The Thirty, you see, were the “leaders.” They didn’t show up at Leon of Salamis’ house to arrest him and take him off to execution. No, they sent Socrates to do it. And even though Plato tells us in his Apology of Socrates, that Socrates didn’t do it, what he does tell us is that Socrates just “went home”. He didn’t stop the fellows he went with from arresting Leon. He didn’t tell his students who were among the Thirty that they should’t do it. Leon was arrested and killed. For his money. And Socrates went home. Although, some will say that Socrates was eventually held accountable for his complicity with the Thirty, technically, he could not be prosecuted for it under the Amnesty. The Amnesty didn’t hold accountable the people who were sent to do the storming and arresting and stealing and terrorizing. The Amnesty let them go and insisted only that the leaders who had sent them be prosecuted.

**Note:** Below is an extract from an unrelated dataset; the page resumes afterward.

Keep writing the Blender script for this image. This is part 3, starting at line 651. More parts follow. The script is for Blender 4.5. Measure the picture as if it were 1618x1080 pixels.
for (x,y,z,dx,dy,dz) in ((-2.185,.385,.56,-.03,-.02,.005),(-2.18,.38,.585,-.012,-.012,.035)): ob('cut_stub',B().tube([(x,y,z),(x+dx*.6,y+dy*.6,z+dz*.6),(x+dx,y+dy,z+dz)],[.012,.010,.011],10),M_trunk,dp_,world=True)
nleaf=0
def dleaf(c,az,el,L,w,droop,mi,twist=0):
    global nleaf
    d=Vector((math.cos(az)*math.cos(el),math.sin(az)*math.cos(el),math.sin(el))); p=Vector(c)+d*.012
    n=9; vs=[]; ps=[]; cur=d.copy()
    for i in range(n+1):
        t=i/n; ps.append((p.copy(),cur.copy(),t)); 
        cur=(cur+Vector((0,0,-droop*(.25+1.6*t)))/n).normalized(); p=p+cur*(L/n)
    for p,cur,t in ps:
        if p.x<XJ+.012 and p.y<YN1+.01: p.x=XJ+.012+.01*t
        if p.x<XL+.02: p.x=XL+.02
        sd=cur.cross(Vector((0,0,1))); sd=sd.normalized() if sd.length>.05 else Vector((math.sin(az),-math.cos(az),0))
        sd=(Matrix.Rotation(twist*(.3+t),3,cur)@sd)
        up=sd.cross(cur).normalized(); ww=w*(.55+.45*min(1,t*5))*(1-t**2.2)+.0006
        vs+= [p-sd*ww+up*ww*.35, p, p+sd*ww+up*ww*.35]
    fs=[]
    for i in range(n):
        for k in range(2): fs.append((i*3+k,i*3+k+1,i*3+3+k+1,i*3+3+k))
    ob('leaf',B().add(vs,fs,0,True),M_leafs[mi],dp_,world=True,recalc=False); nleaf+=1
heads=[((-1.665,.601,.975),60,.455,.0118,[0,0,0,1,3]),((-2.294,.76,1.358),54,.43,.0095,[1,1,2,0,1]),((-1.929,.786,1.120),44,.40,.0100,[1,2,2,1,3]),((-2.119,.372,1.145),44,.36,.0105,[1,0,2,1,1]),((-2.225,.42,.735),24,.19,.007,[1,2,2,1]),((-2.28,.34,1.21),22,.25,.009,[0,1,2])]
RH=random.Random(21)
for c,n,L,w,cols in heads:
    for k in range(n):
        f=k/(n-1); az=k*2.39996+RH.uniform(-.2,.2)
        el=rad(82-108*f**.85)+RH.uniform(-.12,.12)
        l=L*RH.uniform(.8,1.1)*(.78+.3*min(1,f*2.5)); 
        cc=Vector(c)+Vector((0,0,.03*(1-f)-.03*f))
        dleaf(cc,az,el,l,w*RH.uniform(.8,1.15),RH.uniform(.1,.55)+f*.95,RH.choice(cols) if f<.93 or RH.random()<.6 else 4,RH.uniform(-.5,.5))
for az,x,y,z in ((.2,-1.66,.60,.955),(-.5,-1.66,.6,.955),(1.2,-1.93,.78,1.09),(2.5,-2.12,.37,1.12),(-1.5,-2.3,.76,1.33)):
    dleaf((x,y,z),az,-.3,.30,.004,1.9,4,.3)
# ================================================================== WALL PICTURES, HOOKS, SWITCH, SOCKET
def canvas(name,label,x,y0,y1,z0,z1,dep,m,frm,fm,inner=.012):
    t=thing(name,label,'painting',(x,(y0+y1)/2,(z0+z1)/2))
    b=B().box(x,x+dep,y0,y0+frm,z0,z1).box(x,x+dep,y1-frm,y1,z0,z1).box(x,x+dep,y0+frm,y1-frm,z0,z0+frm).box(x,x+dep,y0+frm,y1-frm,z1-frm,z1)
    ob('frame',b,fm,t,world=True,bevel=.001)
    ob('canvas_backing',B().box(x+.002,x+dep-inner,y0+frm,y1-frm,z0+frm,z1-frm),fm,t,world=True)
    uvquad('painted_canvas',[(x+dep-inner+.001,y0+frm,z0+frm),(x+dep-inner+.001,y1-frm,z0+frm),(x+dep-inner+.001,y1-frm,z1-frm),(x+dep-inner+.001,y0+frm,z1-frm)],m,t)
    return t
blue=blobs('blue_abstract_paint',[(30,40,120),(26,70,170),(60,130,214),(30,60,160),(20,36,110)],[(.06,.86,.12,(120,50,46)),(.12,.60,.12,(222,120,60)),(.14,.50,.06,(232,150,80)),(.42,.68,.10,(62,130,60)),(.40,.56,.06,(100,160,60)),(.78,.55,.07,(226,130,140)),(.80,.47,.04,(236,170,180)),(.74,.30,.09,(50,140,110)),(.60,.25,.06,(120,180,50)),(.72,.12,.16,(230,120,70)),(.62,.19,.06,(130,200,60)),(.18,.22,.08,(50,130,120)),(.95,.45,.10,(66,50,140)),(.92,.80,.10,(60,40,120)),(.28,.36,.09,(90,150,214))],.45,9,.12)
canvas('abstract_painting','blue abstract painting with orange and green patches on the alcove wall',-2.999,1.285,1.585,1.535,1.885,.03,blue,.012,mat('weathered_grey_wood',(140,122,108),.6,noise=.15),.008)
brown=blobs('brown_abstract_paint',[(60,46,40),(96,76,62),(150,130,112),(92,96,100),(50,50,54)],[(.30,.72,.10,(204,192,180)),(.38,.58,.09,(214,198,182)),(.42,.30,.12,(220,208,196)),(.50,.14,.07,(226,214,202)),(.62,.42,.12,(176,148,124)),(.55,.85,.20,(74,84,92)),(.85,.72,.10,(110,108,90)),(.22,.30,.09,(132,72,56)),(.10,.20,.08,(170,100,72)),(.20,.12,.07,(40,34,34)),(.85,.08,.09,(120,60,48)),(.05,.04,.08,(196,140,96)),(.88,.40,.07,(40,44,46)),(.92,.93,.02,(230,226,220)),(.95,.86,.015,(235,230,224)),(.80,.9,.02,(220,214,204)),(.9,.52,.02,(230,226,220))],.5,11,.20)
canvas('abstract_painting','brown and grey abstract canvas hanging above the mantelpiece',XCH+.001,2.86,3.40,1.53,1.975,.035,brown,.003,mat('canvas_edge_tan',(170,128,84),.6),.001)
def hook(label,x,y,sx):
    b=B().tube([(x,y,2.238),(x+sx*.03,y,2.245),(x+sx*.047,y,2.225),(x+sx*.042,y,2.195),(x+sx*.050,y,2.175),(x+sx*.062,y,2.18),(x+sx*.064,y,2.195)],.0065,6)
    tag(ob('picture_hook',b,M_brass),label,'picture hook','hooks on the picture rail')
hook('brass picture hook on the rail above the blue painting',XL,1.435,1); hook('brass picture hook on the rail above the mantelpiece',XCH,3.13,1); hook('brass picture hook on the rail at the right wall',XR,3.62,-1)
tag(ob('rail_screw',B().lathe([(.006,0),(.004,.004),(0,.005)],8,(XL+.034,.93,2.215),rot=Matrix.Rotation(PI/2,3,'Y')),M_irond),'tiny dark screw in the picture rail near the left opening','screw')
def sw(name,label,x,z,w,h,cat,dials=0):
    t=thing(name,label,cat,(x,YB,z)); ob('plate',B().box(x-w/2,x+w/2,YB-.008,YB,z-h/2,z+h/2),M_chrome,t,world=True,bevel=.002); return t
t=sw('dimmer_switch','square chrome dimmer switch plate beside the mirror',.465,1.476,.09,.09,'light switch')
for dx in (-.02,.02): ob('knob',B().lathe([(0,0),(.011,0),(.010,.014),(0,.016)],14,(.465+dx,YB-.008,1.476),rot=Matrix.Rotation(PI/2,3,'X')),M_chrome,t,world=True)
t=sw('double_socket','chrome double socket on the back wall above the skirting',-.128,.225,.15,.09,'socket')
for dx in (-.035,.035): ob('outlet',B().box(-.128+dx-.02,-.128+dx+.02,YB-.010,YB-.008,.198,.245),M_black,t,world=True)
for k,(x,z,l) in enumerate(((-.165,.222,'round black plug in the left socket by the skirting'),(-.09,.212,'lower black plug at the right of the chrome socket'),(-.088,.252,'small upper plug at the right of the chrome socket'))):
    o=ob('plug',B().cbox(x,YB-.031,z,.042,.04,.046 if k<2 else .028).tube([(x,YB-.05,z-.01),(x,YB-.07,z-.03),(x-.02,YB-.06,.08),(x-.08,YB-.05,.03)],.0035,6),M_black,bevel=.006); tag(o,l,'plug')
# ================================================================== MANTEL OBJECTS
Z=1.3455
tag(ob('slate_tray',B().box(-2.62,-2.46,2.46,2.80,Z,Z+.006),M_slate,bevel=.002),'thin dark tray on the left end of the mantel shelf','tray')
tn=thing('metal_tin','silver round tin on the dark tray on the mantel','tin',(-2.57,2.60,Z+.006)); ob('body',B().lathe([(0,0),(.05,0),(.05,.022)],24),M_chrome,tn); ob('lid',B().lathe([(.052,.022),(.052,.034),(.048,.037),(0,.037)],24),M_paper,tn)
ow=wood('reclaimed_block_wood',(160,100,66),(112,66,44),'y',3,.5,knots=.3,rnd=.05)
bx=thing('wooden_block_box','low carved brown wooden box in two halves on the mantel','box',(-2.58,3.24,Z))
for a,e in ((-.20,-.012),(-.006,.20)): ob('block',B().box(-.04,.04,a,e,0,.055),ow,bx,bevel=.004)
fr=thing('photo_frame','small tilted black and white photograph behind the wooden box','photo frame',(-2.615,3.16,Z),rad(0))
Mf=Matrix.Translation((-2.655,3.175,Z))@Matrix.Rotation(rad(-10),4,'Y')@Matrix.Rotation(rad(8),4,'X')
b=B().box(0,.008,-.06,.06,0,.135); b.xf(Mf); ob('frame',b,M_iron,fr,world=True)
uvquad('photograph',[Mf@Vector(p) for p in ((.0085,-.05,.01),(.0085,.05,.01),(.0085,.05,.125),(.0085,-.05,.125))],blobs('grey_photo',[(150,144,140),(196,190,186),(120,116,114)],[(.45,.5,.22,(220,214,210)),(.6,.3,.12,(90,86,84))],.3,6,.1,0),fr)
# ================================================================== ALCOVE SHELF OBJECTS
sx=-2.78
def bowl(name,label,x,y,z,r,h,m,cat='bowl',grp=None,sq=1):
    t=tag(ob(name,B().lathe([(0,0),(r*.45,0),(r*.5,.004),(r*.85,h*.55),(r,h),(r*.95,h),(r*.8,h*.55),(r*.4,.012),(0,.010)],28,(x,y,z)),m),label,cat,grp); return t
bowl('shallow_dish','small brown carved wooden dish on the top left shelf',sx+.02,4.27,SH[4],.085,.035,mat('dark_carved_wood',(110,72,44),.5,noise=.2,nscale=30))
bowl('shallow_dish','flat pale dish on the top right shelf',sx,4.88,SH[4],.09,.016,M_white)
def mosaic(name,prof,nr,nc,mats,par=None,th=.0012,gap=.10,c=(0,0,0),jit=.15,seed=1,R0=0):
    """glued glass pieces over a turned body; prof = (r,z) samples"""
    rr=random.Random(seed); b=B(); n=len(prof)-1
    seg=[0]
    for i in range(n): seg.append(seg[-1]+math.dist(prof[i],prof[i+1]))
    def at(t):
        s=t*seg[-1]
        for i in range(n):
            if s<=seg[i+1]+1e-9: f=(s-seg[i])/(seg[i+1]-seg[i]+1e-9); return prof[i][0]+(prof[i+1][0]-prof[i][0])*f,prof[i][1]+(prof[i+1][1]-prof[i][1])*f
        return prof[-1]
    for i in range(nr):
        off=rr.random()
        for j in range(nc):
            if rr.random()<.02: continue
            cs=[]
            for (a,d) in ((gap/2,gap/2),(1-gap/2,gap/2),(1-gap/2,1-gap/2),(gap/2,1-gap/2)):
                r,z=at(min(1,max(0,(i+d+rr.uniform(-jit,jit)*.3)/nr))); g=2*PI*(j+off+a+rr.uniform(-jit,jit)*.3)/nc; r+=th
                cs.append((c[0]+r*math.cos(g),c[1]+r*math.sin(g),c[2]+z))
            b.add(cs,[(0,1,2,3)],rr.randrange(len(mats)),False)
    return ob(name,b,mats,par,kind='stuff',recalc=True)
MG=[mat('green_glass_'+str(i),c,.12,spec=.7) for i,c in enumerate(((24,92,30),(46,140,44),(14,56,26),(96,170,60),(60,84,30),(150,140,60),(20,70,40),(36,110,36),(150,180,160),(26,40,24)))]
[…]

Under the Amnesty, you see, there was accountability. It wasn’t a clean slate. Any of the Thirty who had not died in the battle for Athens had to stand trial and make an accounting for their action if they wanted to return to Athens. They had to face justice. So did the so called “Eleven” who were set to control the Piraeus, Athens’ port, under the leadership of the Thirty. It was, in essence, a true accountability moment for the political leadership that incited the mobs to kill their fellow Athenians and neighbors. The political leaders who sent them and incited them and benefited from the actions of those they manipulated, encouraged, paid, egged on to crimes--they were the one the Amnesty held responsible. 

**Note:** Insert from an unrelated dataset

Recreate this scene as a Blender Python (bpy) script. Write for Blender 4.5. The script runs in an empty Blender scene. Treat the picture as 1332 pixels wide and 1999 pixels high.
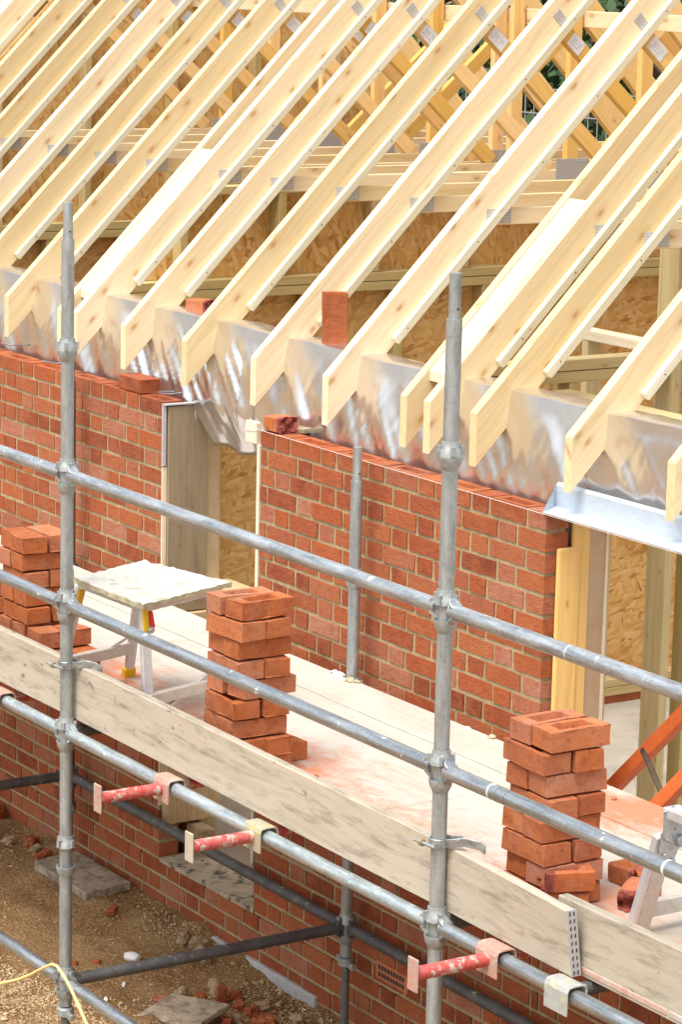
import bpy, bmesh, math, random
from mathutils import Vector, Matrix, noise
R = random.Random(7)
rad = math.radians
scene = bpy.context.scene
col = scene.collection
V = Vector
Z = V((0, 0, 1))

# ------------------------------------------------------------------ helpers
class MB:
    """collects shapes (with UVs in metres) and links them as one mesh object"""
    def __init__(s):
        s.v = []; s.f = []; s.uv = []; s.mi = []; s.m = 0
    def face(s, idx, uvs):
        s.f.append(idx); s.uv.append(uvs); s.mi.append(s.m)
    def beam(s, p0, p1, w, h, up=Z, jit=0.0):
        """box from p0 to p1; w = width across, h = height along up (centred)"""
        p0 = V(p0); p1 = V(p1); d = (p1 - p0); L = d.length; d.normalize()
        side = d.cross(V(up)).normalized(); u = side.cross(d).normalized()
        o = len(s.v); ou, ov = R.uniform(0, 60), R.uniform(0, 60)
        for k, p in enumerate((p0, p1)):
            for a, b in ((-1, -1), (1, -1), (1, 1), (-1, 1)):
                s.v.append(p + side * a * w / 2 + u * b * h / 2 + V([R.uniform(-jit, jit) for _ in range(3)]))
        per = [0, w, w + h, 2 * w + h, 2 * w + 2 * h]
        for k in range(4):
            a, b = k, (k + 1) % 4
            s.face([o + b, o + a, o + 4 + a, o + 4 + b],
                   [(ou, ov + per[k + 1]), (ou, ov + per[k]), (ou + L, ov + per[k]), (ou + L, ov + per[k + 1])])
        for q, sg in ((0, 1), (4, -1)):
            ids = [o + q + k for k in range(4)]; uv = [(ou + .3, ov), (ou + .3, ov + w), (ou + .3 + h * .1, ov + w), (ou + .3 + h * .1, ov)]
            if sg < 0: ids.reverse(); uv.reverse()
            s.face(ids, uv)
        return s
    def box(s, lo, hi, jit=0.0):
        lo = V(lo); hi = V(hi); c = (lo + hi) / 2; e = hi - lo
        ax = max(range(3), key=lambda i: e[i])
        if ax == 0: return s.beam((lo.x, c.y, c.z), (hi.x, c.y, c.z), e.y, e.z, Z, jit)
        if ax == 1: return s.beam((c.x, lo.y, c.z), (c.x, hi.y, c.z), e.x, e.z, Z, jit)
        return s.beam((c.x, c.y, lo.z), (c.x, c.y, hi.z), e.x, e.y, V((0, 1, 0)), jit)
    def prism(s, poly, x0, x1, along):
        """poly = list of (y,z) counter-clockwise seen from +x, extruded in x; along=(y,z) grain direction"""
        n = len(poly); o = len(s.v); ou, ov = R.uniform(0, 60), R.uniform(0, 60)
        ay, az = along; l = math.hypot(ay, az); ay /= l; az /= l
        U = lambda p: (ou + p[0] * ay + p[1] * az, ov - p[0] * az + p[1] * ay)
        for x in (x0, x1):
            for p in poly: s.v.append(V((x, p[0], p[1])))
        s.face([o + n + k for k in range(n)], [U(p) for p in poly])
        s.face([o + k for k in reversed(range(n))], [(a, b + 3) for a, b in (U(p) for p in reversed(poly))])
        for k in range(n):
            j = (k + 1) % n; a = U(poly[k]); b = U(poly[j]); w = x1 - x0
            s.face([o + k, o + j, o + n + j, o + n + k],
                   [(a[0], a[1] + 7), (b[0], b[1] + 7), (b[0], b[1] + 7 + w), (a[0], a[1] + 7 + w)])
        return s
    def rings(s, rings, cap0=True, cap1=True, vscale=1.0):
        """loft through rings of points"""
        o = len(s.v); n = len(rings[0]); ou, ov = R.uniform(0, 60), R.uniform(0, 60)
        for r in rings: s.v += [V(p) for p in r]
        acc = 0
        for k in range(len(rings) - 1):
            c0 = sum((V(p) for p in rings[k]), V()) / n; c1 = sum((V(p) for p in rings[k + 1]), V()) / n
            d = (c1 - c0).length
            if d < 1e-5: d = (V(rings[k][0]) - V(rings[k + 1][0])).length
            for i in range(n):
                j = (i + 1) % n
                a, b = o + k * n + i, o + k * n + j
                s.face([a, b, b + n, a + n], [(ou + acc, ov + i / n * .15), (ou + acc, ov + (i + 1) / n * .15),
                                              (ou + acc + d, ov + (i + 1) / n * .15), (ou + acc + d, ov + i / n * .15)])
            acc += d
        for q, ok in ((0, cap0), (len(rings) - 1, cap1)):
            if ok:
                ids = [o + q * n + i for i in range(n)]
                if q == 0: ids.reverse()
                s.face(ids, [(ou + .01 * i, ov) for i in range(n)])
        return s
    def tube(s, p0, p1, r, n=16, r1=None, cap=True):
        p0 = V(p0); p1 = V(p1); d = (p1 - p0).normalized()
        a = d.orthogonal().normalized(); b = d.cross(a)
        r1 = r if r1 is None else r1
        R_ = [[p + (a * math.cos(t) + b * math.sin(t)) * q for t in [2 * math.pi * k / n for k in range(n)]] for p, q in ((p0, r), (p1, r1))]
        return s.rings(R_, cap, cap)
    def pipe(s, p0, p1, r, t, n=16):
        """hollow tube with wall thickness t"""
        p0 = V(p0); p1 = V(p1); d = (p1 - p0).normalized(); a = d.orthogonal().normalized(); b = d.cross(a)
        ring = lambda p, q: [p + (a * math.cos(2 * math.pi * k / n) + b * math.sin(2 * math.pi * k / n)) * q for k in range(n)]
        return s.rings([ring(p0 + d * .03, r - t), ring(p0, r - t), ring(p0, r), ring(p1, r), ring(p1, r - t), ring(p1 - d * .03, r - t)], True, True)
    def lathe(s, c, prof, n=20, closed=False):
        """vertical lathe about c; prof = [(r, z)]"""
        c = V(c)
        rg = [[c + V((r * math.cos(2 * math.pi * k / n), r * math.sin(2 * math.pi * k / n), z)) for k in range(n)] for r, z in prof]
        return s.rings(rg, not closed, not closed)
    def sweep(s, pts, r, n=8):
        pts = [V(p) for p in pts]; rg = []
        a = None
        for i, p in enumerate(pts):
            d = (pts[min(i + 1, len(pts) - 1)] - pts[max(i - 1, 0)]).normalized()
            a = d.orthogonal().normalized() if a is None else (a - d * a.dot(d)).normalized()
            b = d.cross(a)
            rg.append([p + (a * math.cos(2 * math.pi * k / n) + b * math.sin(2 * math.pi * k / n)) * r for k in range(n)])
        return s.rings(rg)
    def strip(s, pts, w, t, wdir):
        """flat bar of width w (along wdir) and thickness t bent through pts"""
        pts = [V(p) for p in pts]; wd = V(wdir).normalized(); rg = []
        for i, p in enumerate(pts):
            d = (pts[min(i + 1, len(pts) - 1)] - pts[max(i - 1, 0)]).normalized(); nn = d.cross(wd).normalized()
            rg.append([p - wd * w / 2 - nn * t / 2, p + wd * w / 2 - nn * t / 2, p + wd * w / 2 + nn * t / 2, p - wd * w / 2 + nn * t / 2])
        return s.rings(rg)
    def build(s, name, mat, parent=None, bevel=0, smooth=False, seg=1, origin=None):
        me = bpy.data.meshes.new(name)
        o = V(origin) if origin is not None else V((0, 0, 0))
        me.from_pydata([tuple(p - o) for p in s.v], [], s.f)
        uvl = me.uv_layers.new(name='UVMap')
        flat = []
        for f in s.uv:
            for q in f: flat += [q[0], q[1]]
        uvl.data.foreach_set('uv', flat)
        mats = mat if isinstance(mat, (list, tuple)) else [mat]
        for m in mats: me.materials.append(m)
        if len(mats) > 1: me.polygons.foreach_set('material_index', s.mi)
        me.update()
        if smooth: me.shade_smooth(); 
        ob = bpy.data.objects.new(name, me); col.objects.link(ob)
        ob.location = o
        if smooth and hasattr(me, 'set_sharp_from_angle'): me.set_sharp_from_angle(angle=rad(38))
        if parent: ob.parent = parent
        if bevel:
            b = ob.modifiers.new('bevel', 'BEVEL'); b.width = bevel; b.segments = seg; b.limit_method = 'ANGLE'; b.angle_limit = rad(40)
        return ob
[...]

We are not in a moment that calls for amnesty. We are in a moment that calls for accountability. Those who led the mobs of terrorists and rioters to the Capitol, those who supported the fantasy of Trump’s lies, those who continue to do so and say we should move on by forgetting the past and looking forward, they want this because they do not want to be accountable for their own actions or words. They aren’t leaders. Leaders are responsible for what they do.These are leeches on society, cowards, and, exploiters. If there is anything to learn from Athens and the Amnesty it is that unity and forgetting can only come after the politicians and leaders who led people down these paths are held to account. And the only mechanisms we have for this are impeachment, expulsion from Congress, and, in some cases, criminal prosecution.